In June, Jay Bratt, the head of the Justice Department’s counterintelligence section, visited Mar-a-Lago to inspect a storage room and spoke with Mr. Trump’s lawyers about the documents problem. At least one of Mr. Trump’s lawyers is said to have signed a written statement asserting that to the best of their understanding, they had turned over the remaining classified material from the White House boxes, satisfying the subpoena.

But investigators came to believe that even more records remained at Mar-a-Lago. The details in the affidavit are redacted, but it disclosed that multiple witnesses have been cooperating with the F.B.I. In a separate filing, the department urged a judge not to disclose anything that might reveal their identities, lest they be harassed and intimidated.

Investigators have also sought information by other means. After Mr. Bratt and other officials visited Mar-a-Lago, they subpoenaed the Trump Organization for a copy of Mar-a-Lago’s surveillance tapes, a person with knowledge of the matter said. The company complied, turning over the tapes to the government. The Justice Department has subsequently asked for more tapes.

The Justice Department decided to obtain a search warrant to go into Mar-a-Lago and seize any remaining government documents. But in doing so, officials made an important legal and strategic decision.

Even though the department thought of itself as “conducting a criminal investigation concerning the improper removal and storage of classified information in unauthorized spaces, as well as the unlawful concealment or removal of government records,” officials effectively sidestepped the issue of whether the documents were classified.

Instead, as a basis for the search warrant, they cited three criminal laws for which prosecutors do not need to prove that a mishandled document was classified. The harshest was the obstruction statute.

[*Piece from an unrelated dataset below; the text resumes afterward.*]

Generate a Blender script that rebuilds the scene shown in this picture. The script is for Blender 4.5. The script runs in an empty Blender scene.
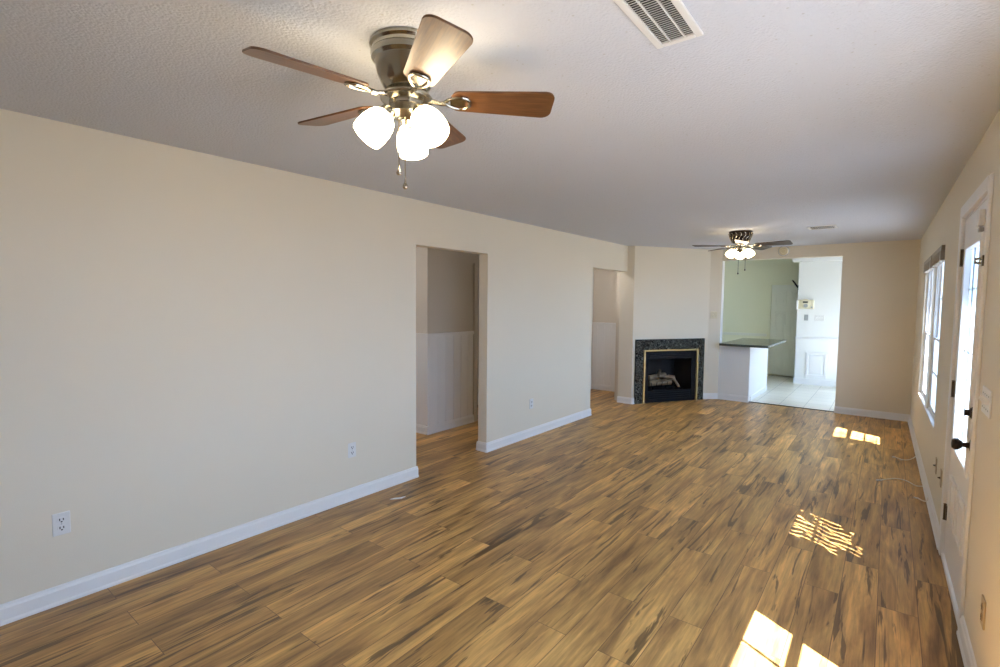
import bpy, bmesh, math, random
from mathutils import Vector, Matrix
random.seed(7)
S = bpy.context.scene
C = S.collection
R = math.radians

# ------------------------------------------------------------------ camera
def cam_axes(yaw, pitch, roll):
    cy, sy, cp, sp = math.cos(yaw), math.sin(yaw), math.cos(pitch), math.sin(pitch)
    f = Vector((-sy*cp, cy*cp, sp)); r = Vector((cy, sy, 0)); u = r.cross(f)
    c, s = math.cos(roll), math.sin(roll)
    return c*r + s*u, -s*r + c*u, f
cr, cu, cf = cam_axes(0.660458, -0.063058, 0.008986)
cam = bpy.data.cameras.new('camera'); co = bpy.data.objects.new('camera', cam); C.objects.link(co)
M = Matrix((cr, cu, -cf)).transposed().to_4x4(); M.translation = (3.279771, 0, 1.565851)
co.matrix_world = M
cam.sensor_width = 36; cam.lens = 36*500.38/1000; cam.clip_start = 0.02; cam.clip_end = 200
S.camera = co

# ------------------------------------------------------------------ world, sun, exposure
w = bpy.data.worlds.new('world'); S.world = w; w.use_nodes = True
bg = w.node_tree.nodes['Background']
bg.inputs['Color'].default_value = (0.44, 0.66, 1.0, 1); bg.inputs['Strength'].default_value = 11.0
SUN_DIR = Vector((-1, 0.55, -1.87)).normalized()
sun = bpy.data.lights.new('sun', 'SUN'); sun.energy = 55; sun.angle = R(0.4); sun.color = (1, 0.98, 0.97)
so = bpy.data.objects.new('sun', sun); C.objects.link(so)
so.rotation_euler = SUN_DIR.to_track_quat('-Z', 'Y').to_euler(); so.location = (9, -2, 9)
LAMP = 22.0          # glow of the fan lamps' opal glass
vs = S.view_settings
vs.view_transform = 'Standard'; vs.look = 'None'; vs.gamma = 1; vs.use_curve_mapping = False
vs.exposure = 0.0
S.cycles.use_denoising = True
S.cycles.diffuse_bounces = 6; S.cycles.max_bounces = 14; S.cycles.transparent_max_bounces = 12

# ------------------------------------------------------------------ materials
def nmat(name):
    m = bpy.data.materials.new(name); m.use_nodes = True
    nt = m.node_tree
    return m, nt, nt.nodes['Principled BSDF'], nt.nodes['Material Output']
def N(nt, t, **k):
    n = nt.nodes.new(t)
    for a, v in k.items():
        if hasattr(n, a) and a not in ('inputs',): setattr(n, a, v)
    return n
def plain(name, col, rough=0.5, metal=0.0, bump=0.0, scale=300, var=0.0, spec=None):
    m, nt, b, o = nmat(name); L = nt.links
    b.inputs['Base Color'].default_value = (*col, 1); b.inputs['Roughness'].default_value = rough
    b.inputs['Metallic'].default_value = metal
    if spec is not None: b.inputs['Specular IOR Level'].default_value = spec
    tc = N(nt, 'ShaderNodeTexCoord')
    if bump:
        n = N(nt, 'ShaderNodeTexNoise'); n.inputs['Scale'].default_value = scale; n.inputs['Detail'].default_value = 3
        L.new(tc.outputs['Object'], n.inputs['Vector'])
        bp = N(nt, 'ShaderNodeBump'); bp.inputs['Strength'].default_value = bump; bp.inputs['Distance'].default_value = 0.002
        L.new(n.outputs['Fac'], bp.inputs['Height']); L.new(bp.outputs['Normal'], b.inputs['Normal'])
    if var:
        n = N(nt, 'ShaderNodeTexNoise'); n.inputs['Scale'].default_value = 1.3; n.inputs['Detail'].default_value = 4
        L.new(tc.outputs['Object'], n.inputs['Vector'])
        mx = N(nt, 'ShaderNodeMix', data_type='RGBA'); L.new(n.outputs['Fac'], mx.inputs['Factor'])
        mx.inputs['A'].default_value = (*[c*(1-var) for c in col], 1); mx.inputs['B'].default_value = (*[min(1, c*(1+var)) for c in col], 1)
        L.new(mx.outputs['Result'], b.inputs['Base Color'])
    return m

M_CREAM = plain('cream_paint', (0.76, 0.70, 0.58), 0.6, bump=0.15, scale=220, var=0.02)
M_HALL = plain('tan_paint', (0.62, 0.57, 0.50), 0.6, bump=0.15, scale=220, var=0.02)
M_WHITE = plain('white_trim_paint', (0.82, 0.82, 0.82), 0.35)
M_WHITE_WALL = plain('white_wall_paint', (0.82, 0.83, 0.82), 0.5, bump=0.1, scale=220)
M_GREEN_CAST = plain('green_cast_paint', (0.84, 0.84, 0.65), 0.55, bump=0.1, scale=220, var=0.02)  # dim greenish cast of the kitchen put into the wall colour
M_GREEN_CAST_DOOR = plain('green_cast_door_paint', (0.82, 0.83, 0.73), 0.4)  # same greenish cast put into the door and rail colour
M_PLASTIC = plain('white_plastic', (0.75, 0.75, 0.74), 0.35)
M_BEIGE = plain('beige_plastic', (0.45, 0.36, 0.24), 0.4)
M_IVORY = plain('ivory_plastic', (0.74, 0.68, 0.50), 0.4)
M_DARK = plain('dark_slot', (0.02, 0.02, 0.02), 0.6)
M_BLACK = plain('black_metal', (0.008, 0.008, 0.010), 0.5, spec=0.15)
M_BLACKB = plain('dark_firebrick', (0.020, 0.018, 0.018), 0.8, bump=0.5, scale=60)
M_NICKEL = plain('brushed_nickel', (0.46, 0.43, 0.36), 0.2, 1.0)
M_BRASS = plain('polished_brass', (0.85, 0.70, 0.36), 0.25, 0.7)
M_BRONZE = plain('dark_bronze', (0.035, 0.025, 0.02), 0.3, 0.8)
M_HINGE = plain('dark_hinge_metal', (0.10, 0.08, 0.06), 0.35, 0.9)
M_GREYPL = plain('grey_plastic', (0.38, 0.40, 0.40), 0.4)
M_CABLE = plain('white_cable_sheath', (0.86, 0.83, 0.76), 0.4)
M_PAPER = plain('white_paper', (0.93, 0.91, 0.89), 0.7)
M_BLIND = plain('grey_beige_blind', (0.34, 0.30, 0.25), 0.5)
M_GROUND = plain('pale_concrete', (0.17, 0.165, 0.16), 0.9, bump=0.6, scale=40, var=0.15)
M_EAVE = plain('soffit_paint', (0.65, 0.64, 0.60), 0.6)
M_LEAF = plain('leaf_green', (0.06, 0.12, 0.03), 0.5, var=0.3)
M_BARK = plain('bark', (0.13, 0.09, 0.06), 0.9, bump=0.8, scale=30)
M_SIDING = plain('exterior_siding', (0.70, 0.68, 0.62), 0.6)

def m_ceiling():
    m, nt, b, o = nmat('popcorn_ceiling'); L = nt.links
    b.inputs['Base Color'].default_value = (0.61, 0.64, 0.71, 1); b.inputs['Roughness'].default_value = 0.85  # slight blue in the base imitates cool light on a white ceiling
    b.inputs['Specular IOR Level'].default_value = 0.15
    tc = N(nt, 'ShaderNodeTexCoord')
    v = N(nt, 'ShaderNodeTexVoronoi', feature='SMOOTH_F1'); v.inputs['Scale'].default_value = 95; v.inputs['Smoothness'].default_value = 0.4
    n = N(nt, 'ShaderNodeTexNoise'); n.inputs['Scale'].default_value = 120; n.inputs['Detail'].default_value = 4
    L.new(tc.outputs['Object'], v.inputs['Vector']); L.new(tc.outputs['Object'], n.inputs['Vector'])
    a = N(nt, 'ShaderNodeMath', operation='SUBTRACT'); L.new(n.outputs['Fac'], a.inputs[0]); L.new(v.outputs['Distance'], a.inputs[1])
    bp = N(nt, 'ShaderNodeBump'); bp.inputs['Strength'].default_value = 0.5; bp.inputs['Distance'].default_value = 0.004
    L.new(a.outputs[0], bp.inputs['Height']); L.new(bp.outputs['Normal'], b.inputs['Normal'])
    # scattered pits, their shade painted into the colour
    n2 = N(nt, 'ShaderNodeTexVoronoi'); n2.inputs['Scale'].default_value = 30
    L.new(tc.outputs['Object'], n2.inputs['Vector'])
    lt = N(nt, 'ShaderNodeMapRange'); lt.inputs['From Min'].default_value = 0.07; lt.inputs['From Max'].default_value = 0.16
    L.new(n2.outputs['Distance'], lt.inputs['Value'])
    sep = N(nt, 'ShaderNodeSeparateColor'); L.new(n2.outputs['Color'], sep.inputs['Color'])
    gt = N(nt, 'ShaderNodeMath', operation='GREATER_THAN'); gt.inputs[1].default_value = 0.35; L.new(sep.outputs['Red'], gt.inputs[0])
    mxm = N(nt, 'ShaderNodeMath', operation='MAXIMUM'); L.new(lt.outputs['Result'], mxm.inputs[0]); L.new(gt.outputs[0], mxm.inputs[1])
    mx = N(nt, 'ShaderNodeMix', data_type='RGBA'); L.new(mxm.outputs[0], mx.inputs['Factor'])
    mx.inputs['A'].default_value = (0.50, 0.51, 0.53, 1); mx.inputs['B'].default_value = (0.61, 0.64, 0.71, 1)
    L.new(mx.outputs['Result'], b.inputs['Base Color'])
    return m
M_CEIL = m_ceiling()

def m_floor():
    m, nt, b, o = nmat('amber_laminate_planks'); L = nt.links
    tc = N(nt, 'ShaderNodeTexCoord'); sx = N(nt, 'ShaderNodeSeparateXYZ'); L.new(tc.outputs['Object'], sx.inputs[0])
    cx = N(nt, 'ShaderNodeCombineXYZ'); L.new(sx.outputs['Y'], cx.inputs['X']); L.new(sx.outputs['X'], cx.inputs['Y'])
    def brick(c1, c2, mortar, msize):
        k = N(nt, 'ShaderNodeTexBrick', offset=0.37, offset_frequency=2, squash=1.0, squash_frequency=1)
        k.inputs['Scale'].default_value = 1; k.inputs['Brick Width'].default_value = 1.22; k.inputs['Row Height'].default_value = 0.165
        k.inputs['Mortar Size'].default_value = msize; k.inputs['Mortar Smooth'].default_value = 0.3
        k.inputs['Color1'].default_value = c1; k.inputs['Color2'].default_value = c2; k.inputs['Mortar'].default_value = mortar
        L.new(cx.outputs[0], k.inputs['Vector']); return k
    kr = brick((0, 0, 0, 1), (1, 1, 1, 1), (0.5, 0.5, 0.5, 1), 0.0)
    km = brick((1, 1, 1, 1), (1, 1, 1, 1), (0, 0, 0, 1), 0.0017)
    # per-plank shifted grain coordinates
    off = N(nt, 'ShaderNodeMath', operation='MULTIPLY'); off.inputs[1].default_value = 37.0; L.new(kr.outputs['Color'], off.inputs[0])
    def coords(sy, sxx):
        a = N(nt, 'ShaderNodeMath', operation='MULTIPLY'); a.inputs[1].default_value = sy; L.new(sx.outputs['Y'], a.inputs[0])
        c = N(nt, 'ShaderNodeMath', operation='MULTIPLY'); c.inputs[1].default_value = sxx; L.new(sx.outputs['X'], c.inputs[0])
        v = N(nt, 'ShaderNodeCombineXYZ'); L.new(a.outputs[0], v.inputs['X']); L.new(c.outputs[0], v.inputs['Y']); L.new(off.outputs[0], v.inputs['Z']); return v
    def noise(v, scale, detail, dist, rough=0.55):
        n = N(nt, 'ShaderNodeTexNoise'); n.inputs['Scale'].default_value = scale; n.inputs['Detail'].default_value = detail
        n.inputs['Distortion'].default_value = dist; n.inputs['Roughness'].default_value = rough; L.new(v.outputs[0], n.inputs['Vector']); return n
    n1 = noise(coords(1.3, 9), 1.0, 5, 0.7)           # broad tone bands
    n2 = noise(coords(4, 60), 1.0, 4, 0.4)            # fine grain
    n3 = noise(coords(1.15, 17), 1.0, 4, 0.9, 0.62)     # dark heartwood streaks
    r1 = N(nt, 'ShaderNodeValToRGB'); e = r1.color_ramp.elements
    e[0].position = 0.25; e[0].color = (0.165, 0.080, 0.030, 1); e[1].position = 0.68; e[1].color = (0.72, 0.42, 0.135, 1)
    k = e.new(0.48); k.color = (0.50, 0.275, 0.088, 1)
    L.new(n1.outputs['Fac'], r1.inputs[0])
    g = N(nt, 'ShaderNodeMapRange'); g.inputs['From Min'].default_value = 0.3; g.inputs['From Max'].default_value = 0.7
    g.inputs['To Min'].default_value = 0.70; g.inputs['To Max'].default_value = 1.22; L.new(n2.outputs['Fac'], g.inputs['Value'])
    t = N(nt, 'ShaderNodeMapRange'); t.inputs['To Min'].default_value = 0.78; t.inputs['To Max'].default_value = 1.18; L.new(kr.outputs['Color'], t.inputs['Value'])
    gm = N(nt, 'ShaderNodeMath', operation='MULTIPLY'); L.new(g.outputs[0], gm.inputs[0]); L.new(t.outputs[0], gm.inputs[1])
    vm = N(nt, 'ShaderNodeVectorMath', operation='SCALE'); L.new(r1.outputs['Color'], vm.inputs[0]); L.new(gm.outputs[0], vm.inputs['Scale'])
    s = N(nt, 'ShaderNodeMapRange'); s.inputs['From Min'].default_value = 0.58; s.inputs['From Max'].default_value = 0.625; L.new(n3.outputs['Fac'], s.inputs['Value'])
    sm = N(nt, 'ShaderNodeMath', operation='MULTIPLY'); sm.inputs[1].default_value = 0.72; L.new(s.outputs[0], sm.inputs[0])
    mx = N(nt, 'ShaderNodeMix', data_type='RGBA'); L.new(sm.outputs[0], mx.inputs['Factor']); L.new(vm.outputs[0], mx.inputs['A'])
    mx.inputs['B'].default_value = (0.048, 0.026, 0.013, 1)
    mm = N(nt, 'ShaderNodeMix', data_type='RGBA'); L.new(km.outputs['Color'], mm.inputs['Factor'])
    mm.inputs['A'].default_value = (0.16, 0.085, 0.035, 1); L.new(mx.outputs['Result'], mm.inputs['B'])
    L.new(mm.outputs['Result'], b.inputs['Base Color'])
    rr = N(nt, 'ShaderNodeMapRange'); rr.inputs['To Min'].default_value = 0.30; rr.inputs['To Max'].default_value = 0.46; L.new(n2.outputs['Fac'], rr.inputs['Value'])
    L.new(rr.outputs[0], b.inputs['Roughness'])
    bp = N(nt, 'ShaderNodeBump'); bp.inputs['Strength'].default_value = 0.25; bp.inputs['Distance'].default_value = 0.002
    hm = N(nt, 'ShaderNodeMath', operation='MULTIPLY_ADD'); L.new(n2.outputs['Fac'], hm.inputs[0]); hm.inputs[1].default_value = 0.25; L.new(km.outputs['Color'], hm.inputs[2])
    L.new(hm.outputs[0], bp.inputs['Height']); L.new(bp.outputs['Normal'], b.inputs['Normal'])
    return m
M_FLOOR = m_floor()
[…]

The search was successful in finding and retrieving numerous remaining government documents, some of which were marked as highly classified, according to the F.B.I.’s inventory. The raid thus apparently brought an end to long-impeded official efforts by two agencies to retrieve the records — some containing sensitive national security information, some not.

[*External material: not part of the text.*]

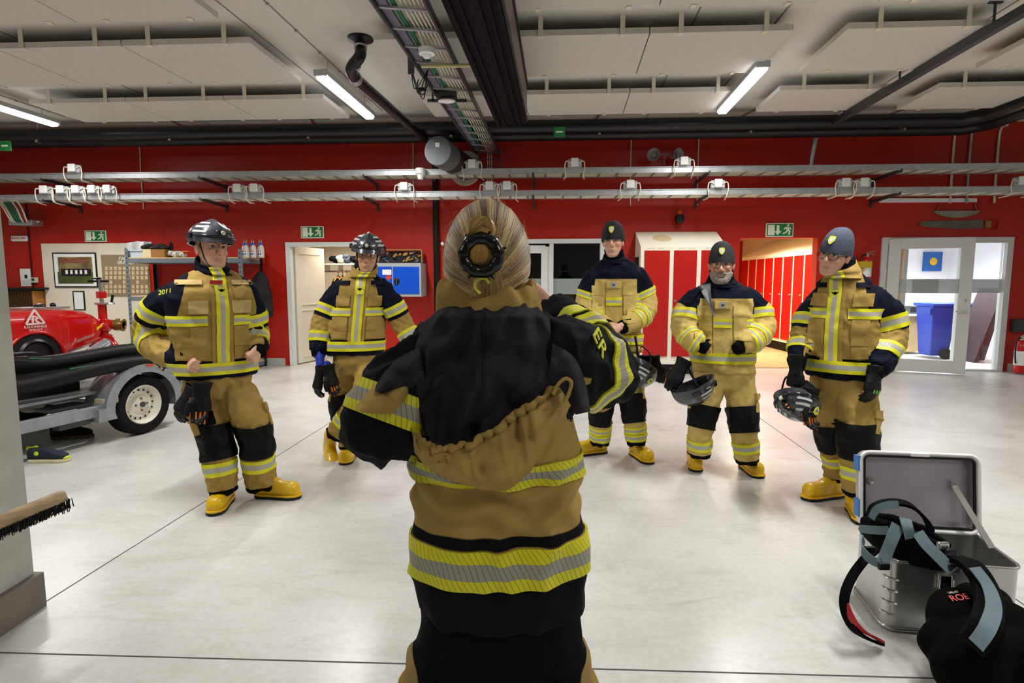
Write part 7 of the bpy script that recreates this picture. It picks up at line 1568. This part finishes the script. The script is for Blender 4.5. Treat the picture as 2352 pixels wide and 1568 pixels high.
for tri, k_ in (([(-.075, -.05), (.075, -.05), (0, .075)], 0),):
    P_ = [Vector(v) for v in tri]; o = MB(); L_ = [E0+X_*v[0]+Y_*v[1] for v in P_]
    for i in range(3): o.bar(L_[i], L_[(i+1) % 3], .003, .016, up=Tn.cross(L_[(i+1) % 3]-L_[i]))
    o.bar(E0+X_*-.02+Y_*-.05, E0+X_*-.018+Y_*.012, .003, .014, up=X_); o.bar(E0+X_*-.02+Y_*.02, E0+X_*.022+Y_*.005, .003, .013, up=Y_); o.bar(E0+X_*.022+Y_*.01, E0+X_*.004+Y_*-.02, .003, .013, up=X_); o.bar(E0+X_*.0+Y_*-.02, E0+X_*.045+Y_*-.052, .003, .014, up=Y_); o.build('emblem', M_w, pt)
text('hood_lettering', 'RÄDDNINGS', .032, tl(-.53, sb_+.003, 1.058), Td, (0, 0, 1), M_w, pt, .001); text('hood_lettering', 'VERKET', .032, tl(-.53, sb_+.003, 1.028), Td, (0, 0, 1), M_w, pt, .001); text('hood_number', '3', .085, tl(-.80, sb_+.003, 1.08), Td, (0, 0, 1), M_black, pt, .001)
text('hood_lettering', 'rosenbauer', .055, tl(-.06, bc+.50, .915), (Td*.97-Tn*.26+Vector((0, 0, .22))), (0, 0, 1), mat('print_grey', 'a8948e', .4), pt, .001)
MB().obox(tl(.155, bc+.405, 1.0), (Td*.95-Tn*.3+Vector((0, 0, .45))).normalized()*.045, Tn*.004, Vector((0, 0, .012))).build('yellow_mark', mat('mark_yellow', 'e0c41a', .4), pt)
o = MB(); o.cyl(tl(-.22, -.48, .70), tl(.10, -.48, .86), .045, n=20); o.build('silver_exhaust', mat('brushed_silver', 'c7cad0', .22, metal=.8), pt, smooth=50); MB().cyl(tl(.0, -.50, .74), tl(.14, -.50, .80), .05, n=16).build('black_guard', M_black, pt, smooth=50)
for (a, b, z, s) in ((-.15, -1.0, 1.215, .05), (-.03, -1.0, 1.22, .025)): MB().ell(tl(a, b, z), s, s, .03).build('hood_knob', M_black, pt, smooth=60)
MB().obox(tl(-.15, -1.0, 1.20), Td*.20, Tn*.12, Vector((0, 0, .012))).build('top_plate', M_steel, pt)
# valve tree at the end of the pump
q0 = tl(.30, -.78, .70); o = MB(); o.cyl(q0, q0+Vector((0, 0, .52)), .04, n=16); o.cyl(q0+Vector((0, 0, .28)), q0+Vector((0, 0, .36)), .075, n=16); o.ell(q0+Vector((0, 0, .30)), .085, .085, .08); o.cyl(tl(.15, -.78, .85), tl(.36, -.78, .85), .06, n=16); o.tube(smooth_path([q0+Vector((.1, 0, -.15)), q0+Vector((.12, 0, .05)), q0+Vector((.05, 0, .15))], 4), .035, 10); o.build('valve_pipe', M_pump, pt, smooth=40)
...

If the Justice Department is considering charging Mr. Trump for obstruction, there is one missing piece of information in the public understanding of the events: whether there is proof that he personally knew the documents were at Mar-a-Lago and chose not to return them all, including after the subpoena.

News accounts attributed to people familiar with the matter have said he did know he had the documents and discussed whether he ought to return them with various advisers, including at one point declaring “They’re mine.” But because the affidavit is redacted, it is not clear what court-admissible evidence investigators have gathered in this area.

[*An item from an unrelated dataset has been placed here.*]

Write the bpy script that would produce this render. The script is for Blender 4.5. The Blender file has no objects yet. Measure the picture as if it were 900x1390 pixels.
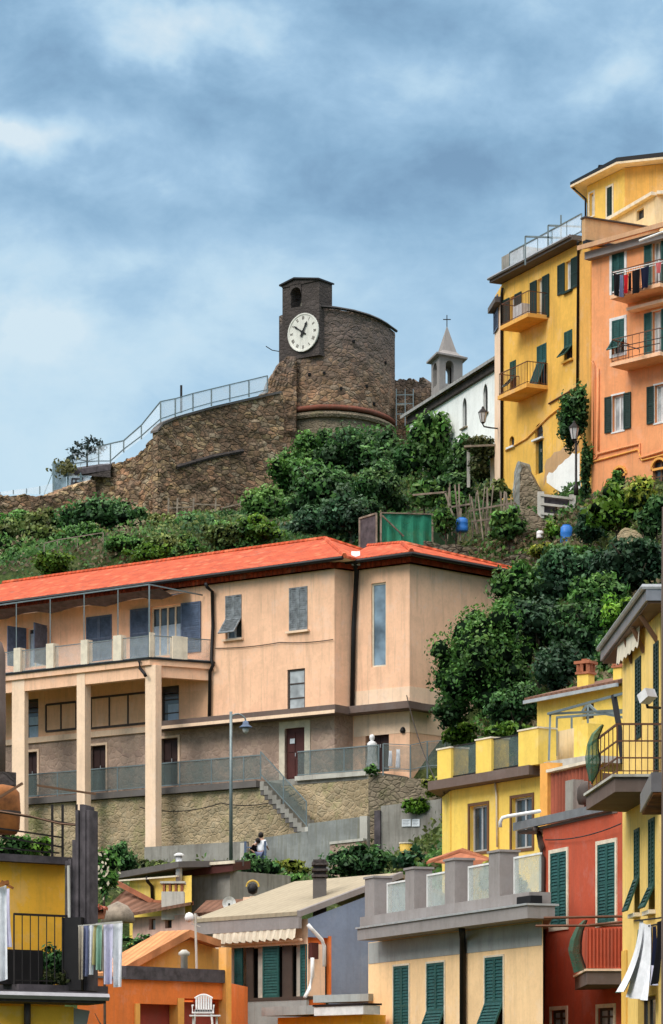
import bpy, math, random
import numpy as np
from mathutils import Vector, Matrix, noise
F=4000.0; H=1480.0; CX=450.0
sc=bpy.context.scene
COL=sc.collection
R=math.radians
ORG={}          # object name -> world origin of its mesh coordinates
def px2x(px,Y): return (px-CX)/F*Y
def zz(py,Y): return (H-py)/F*Y
def P(px,py,Y): return Vector((px2x(px,Y),Y,zz(py,Y)))
def pl(px,Y): return (px2x(px,Y),Y)

# ------------------------------------------------------------ materials
def newmat(name):
    m=bpy.data.materials.new(name); m.use_nodes=True
    nt=m.node_tree; b=nt.nodes['Principled BSDF']
    return m,nt,b
def N(nt,t,**k):
    n=nt.nodes.new(t)
    for a,v in k.items():
        if a.startswith('_'): n.inputs[a[1:]].default_value=v
        else: setattr(n,a,v)
    return n
def L(nt,a,b): nt.links.new(a,b)
def coords(nt,scale=(1,1,1),rot=0,kind='Object'):
    tc=N(nt,'ShaderNodeTexCoord'); mp=N(nt,'ShaderNodeMapping')
    mp.inputs['Scale'].default_value=scale; mp.inputs['Rotation'].default_value=(0,0,rot)
    L(nt,tc.outputs[kind],mp.inputs['Vector']); return mp.outputs['Vector']
def noisen(nt,vec,scale,detail=4,rough=.6):
    n=N(nt,'ShaderNodeTexNoise'); n.inputs['Scale'].default_value=scale
    n.inputs['Detail'].default_value=detail; n.inputs['Roughness'].default_value=rough
    L(nt,vec,n.inputs['Vector']); return n.outputs['Fac']
def ramp(nt,fac,stops):
    r=N(nt,'ShaderNodeValToRGB'); e=r.color_ramp.elements
    while len(e)<len(stops): e.new(.5)
    for i,(p,c) in enumerate(stops):
        e[i].position=p; e[i].color=(c[0],c[1],c[2],1) if hasattr(c,'__len__') else (c,c,c,1)
    L(nt,fac,r.inputs['Fac']); return r.outputs['Color']
def mix(nt,a,b,fac,mode='MIX'):
    n=N(nt,'ShaderNodeMix',data_type='RGBA',blend_type=mode)
    for s,v in ((n.inputs[6],a),(n.inputs[7],b),(n.inputs[0],fac)):
        if hasattr(v,'is_output'): L(nt,v,s)
        elif hasattr(v,'__len__'): s.default_value=(v[0],v[1],v[2],1)
        else: s.default_value=v
    return n.outputs[2]
def bump(nt,b,h,strength=.3,dist=.02):
    n=N(nt,'ShaderNodeBump'); n.inputs['Strength'].default_value=strength; n.inputs['Distance'].default_value=dist
    L(nt,h,n.inputs['Height']); L(nt,n.outputs['Normal'],b.inputs['Normal'])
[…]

Against that backdrop, Ms. Sullivan noted that most of the interactions between the government and Mr. Trump’s camp went through his lawyers. She said if Mr. Trump were charged with obstruction, his “only defense” would be to say he did not know what was still at Mar-a-Lago and that his lawyers and aides handling the matter had messed up or misled him.

“He would probably look to throw his lawyers under the bus and deny that he had the requisite knowledge that he was concealing them with the intent to obstruct the return of the documents,” she said. “That is what we don’t know yet because of the affidavit redactions — whether the Department of Justice has proof that he did know that they were still concealing documents on an ongoing basis.”